Tuesday, October 15, 2013

Edith P. Wylder, 1925-2013


In fairy tales the stepmother is almost invariably a wicked woman. And when I first heard of Edith Wylder in the worst of circumstances, I believed she would live up to the stereotype. In the course of some 48 years, I learned differently. So it was with sadness that I learned of her death on July 4 of this year.

 In 1965 my parents divorced. Their marriage had not been a happy one for at least two years and probably longer. It was only after the divorce that I learned of my father's marriage to Edith Perry Stamm. It would be more than a year later, at Thanksgiving in 1966, that I first met my stepmother. By then, my dad and Edith were living in Fort Collins, Colorado. Edith turned out to be a kind, gracious woman, who was quite sympathetic to the situation my brother and I were in.

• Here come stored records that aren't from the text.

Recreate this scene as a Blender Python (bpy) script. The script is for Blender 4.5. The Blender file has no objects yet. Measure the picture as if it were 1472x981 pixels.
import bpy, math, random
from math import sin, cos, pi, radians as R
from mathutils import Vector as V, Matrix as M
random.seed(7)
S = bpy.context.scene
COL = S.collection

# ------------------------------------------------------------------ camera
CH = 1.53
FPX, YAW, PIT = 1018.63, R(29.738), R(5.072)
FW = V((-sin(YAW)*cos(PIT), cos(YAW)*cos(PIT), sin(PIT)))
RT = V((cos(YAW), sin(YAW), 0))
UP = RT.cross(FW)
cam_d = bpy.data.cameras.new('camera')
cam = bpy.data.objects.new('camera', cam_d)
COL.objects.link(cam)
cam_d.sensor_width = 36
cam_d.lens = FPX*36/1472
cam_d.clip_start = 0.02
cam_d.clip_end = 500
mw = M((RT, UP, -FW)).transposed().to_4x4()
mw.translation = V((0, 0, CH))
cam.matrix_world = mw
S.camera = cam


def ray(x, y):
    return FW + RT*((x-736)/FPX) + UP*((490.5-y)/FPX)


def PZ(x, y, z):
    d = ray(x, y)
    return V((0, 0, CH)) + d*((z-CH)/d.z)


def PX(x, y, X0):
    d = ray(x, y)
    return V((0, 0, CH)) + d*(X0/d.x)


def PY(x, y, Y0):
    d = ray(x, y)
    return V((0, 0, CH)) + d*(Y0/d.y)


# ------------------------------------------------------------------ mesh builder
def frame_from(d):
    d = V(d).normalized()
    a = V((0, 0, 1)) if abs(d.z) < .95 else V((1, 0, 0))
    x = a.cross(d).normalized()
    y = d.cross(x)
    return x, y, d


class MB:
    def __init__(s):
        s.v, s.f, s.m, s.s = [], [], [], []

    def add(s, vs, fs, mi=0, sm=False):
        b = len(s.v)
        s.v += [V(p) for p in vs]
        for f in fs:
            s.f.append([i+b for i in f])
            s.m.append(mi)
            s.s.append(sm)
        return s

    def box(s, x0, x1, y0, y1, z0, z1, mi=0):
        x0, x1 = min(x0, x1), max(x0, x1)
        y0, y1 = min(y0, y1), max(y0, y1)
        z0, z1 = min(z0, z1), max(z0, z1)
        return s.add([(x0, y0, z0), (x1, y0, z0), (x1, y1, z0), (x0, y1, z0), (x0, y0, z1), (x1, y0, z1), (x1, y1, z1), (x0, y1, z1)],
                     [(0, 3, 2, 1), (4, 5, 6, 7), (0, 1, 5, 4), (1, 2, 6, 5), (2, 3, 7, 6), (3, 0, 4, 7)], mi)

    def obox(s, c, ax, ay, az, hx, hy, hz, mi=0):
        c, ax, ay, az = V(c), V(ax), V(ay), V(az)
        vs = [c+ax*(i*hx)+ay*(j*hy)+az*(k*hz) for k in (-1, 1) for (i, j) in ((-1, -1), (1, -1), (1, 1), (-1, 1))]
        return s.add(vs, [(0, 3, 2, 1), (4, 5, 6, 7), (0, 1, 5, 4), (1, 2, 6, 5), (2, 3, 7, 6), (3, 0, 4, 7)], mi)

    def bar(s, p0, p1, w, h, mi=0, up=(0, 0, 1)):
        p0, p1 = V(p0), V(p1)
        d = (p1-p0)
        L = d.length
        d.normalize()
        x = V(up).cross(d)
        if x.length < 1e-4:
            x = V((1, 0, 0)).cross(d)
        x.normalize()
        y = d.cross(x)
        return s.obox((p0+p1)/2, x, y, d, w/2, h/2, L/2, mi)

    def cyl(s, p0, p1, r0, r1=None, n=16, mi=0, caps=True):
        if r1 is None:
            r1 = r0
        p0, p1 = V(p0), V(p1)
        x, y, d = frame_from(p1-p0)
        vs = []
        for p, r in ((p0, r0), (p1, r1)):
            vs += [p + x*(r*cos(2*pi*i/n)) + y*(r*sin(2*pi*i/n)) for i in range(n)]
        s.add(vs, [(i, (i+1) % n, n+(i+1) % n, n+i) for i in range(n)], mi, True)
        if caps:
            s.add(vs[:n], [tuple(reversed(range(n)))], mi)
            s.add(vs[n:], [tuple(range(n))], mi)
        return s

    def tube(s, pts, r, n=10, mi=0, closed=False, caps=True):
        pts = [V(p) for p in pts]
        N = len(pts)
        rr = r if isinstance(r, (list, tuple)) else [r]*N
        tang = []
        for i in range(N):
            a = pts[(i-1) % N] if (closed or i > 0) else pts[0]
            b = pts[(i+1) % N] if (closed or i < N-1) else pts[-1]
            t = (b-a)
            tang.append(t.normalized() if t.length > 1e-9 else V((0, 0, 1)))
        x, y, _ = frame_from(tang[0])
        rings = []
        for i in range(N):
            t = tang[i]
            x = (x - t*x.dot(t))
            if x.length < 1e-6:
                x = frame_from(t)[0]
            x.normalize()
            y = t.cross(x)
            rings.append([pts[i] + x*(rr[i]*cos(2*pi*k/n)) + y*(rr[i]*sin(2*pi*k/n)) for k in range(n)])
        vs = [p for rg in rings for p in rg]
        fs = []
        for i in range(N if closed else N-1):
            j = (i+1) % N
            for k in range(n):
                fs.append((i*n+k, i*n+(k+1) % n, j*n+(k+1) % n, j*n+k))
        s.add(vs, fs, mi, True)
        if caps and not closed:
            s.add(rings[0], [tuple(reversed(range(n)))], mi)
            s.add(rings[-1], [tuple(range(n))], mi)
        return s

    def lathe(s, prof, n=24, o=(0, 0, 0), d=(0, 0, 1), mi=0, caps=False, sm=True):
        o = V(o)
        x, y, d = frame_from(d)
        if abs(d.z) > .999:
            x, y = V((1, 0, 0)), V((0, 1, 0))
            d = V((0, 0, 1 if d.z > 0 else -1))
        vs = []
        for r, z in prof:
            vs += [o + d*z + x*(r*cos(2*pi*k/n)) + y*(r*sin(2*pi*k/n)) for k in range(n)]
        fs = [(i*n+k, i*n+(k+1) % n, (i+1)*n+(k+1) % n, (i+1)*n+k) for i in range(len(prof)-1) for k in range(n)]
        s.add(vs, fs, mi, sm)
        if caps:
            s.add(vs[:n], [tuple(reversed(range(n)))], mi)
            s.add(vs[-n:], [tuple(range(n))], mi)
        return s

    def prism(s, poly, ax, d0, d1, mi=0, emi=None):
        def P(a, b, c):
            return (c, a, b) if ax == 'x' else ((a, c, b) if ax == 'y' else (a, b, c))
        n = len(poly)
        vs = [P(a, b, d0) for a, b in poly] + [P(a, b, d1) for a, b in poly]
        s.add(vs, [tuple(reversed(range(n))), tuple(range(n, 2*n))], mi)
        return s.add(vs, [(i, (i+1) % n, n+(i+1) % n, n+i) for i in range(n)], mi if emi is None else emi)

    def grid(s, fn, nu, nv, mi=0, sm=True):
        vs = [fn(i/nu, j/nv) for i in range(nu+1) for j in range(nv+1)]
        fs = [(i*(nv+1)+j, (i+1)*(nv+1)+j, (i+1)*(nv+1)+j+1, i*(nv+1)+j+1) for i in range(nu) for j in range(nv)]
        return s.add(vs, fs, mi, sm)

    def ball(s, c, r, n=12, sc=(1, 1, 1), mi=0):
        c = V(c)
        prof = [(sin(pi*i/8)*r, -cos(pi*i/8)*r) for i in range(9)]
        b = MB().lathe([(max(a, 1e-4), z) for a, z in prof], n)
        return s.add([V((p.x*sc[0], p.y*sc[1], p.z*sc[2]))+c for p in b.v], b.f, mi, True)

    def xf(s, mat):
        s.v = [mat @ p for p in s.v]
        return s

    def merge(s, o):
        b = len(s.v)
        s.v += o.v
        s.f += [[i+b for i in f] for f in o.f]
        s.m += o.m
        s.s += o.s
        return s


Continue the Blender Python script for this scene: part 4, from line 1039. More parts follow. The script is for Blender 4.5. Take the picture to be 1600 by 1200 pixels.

In the summer of 1967, when I went to stay at Fort Collins, for close to a month, I got to know Edith better, along with her sons Paul and Philip. Though she grew up in a privileged family from the Western Reserve of Ohio and had earned a doctorate in English, she always remained modest. In that summer of 1967, I remember her sitting on the sofa, knitting, and Paul came in and said, “How quaint.” She took it in good humor.

 When Kathleen and I married, Edith welcomed her into the family. Since then, we've had many enjoyable visits with my dad and Edith—first in Marshall, Minnesota, then Murray, Kentucky, and finally in New where they retired. Visiting them meant the long, scenic train ride to Albuquerque, and visits in Rio Rancho and later their little adobe cottage in Corrales, where my dad, Delbert E. “Deb” and Edith lived.

 My dad died December 14, 2005, of leukemia, and Edith told me that not a day goes by that she didn't miss him. During the past few years she had been working on a book to be titled “Talking Between the Rooms,” a study of the influence of John Keats on Emily Dickinson's poetry. She had earlier published “The Last Face,” which analyzed the use of diacritical marks in Dickinson's poetry.

Edith was an inspiration to many students in her long teaching career. But I know her more as a loving stepmother, who always took me seriously.

Edith's ashes will be interred Sunday, October 20 at 11 A.M., in Morrison, Illinois, next to those of Deb Wylder. There was to be a celebration of her life, but there will just be a small family gathering at the Family Chef Restaurant after the interment.

Rest in peace, Edith. 

1 comment:

Charles Gramlich said...

Good to hear the positive side of this old tale of Step mothers.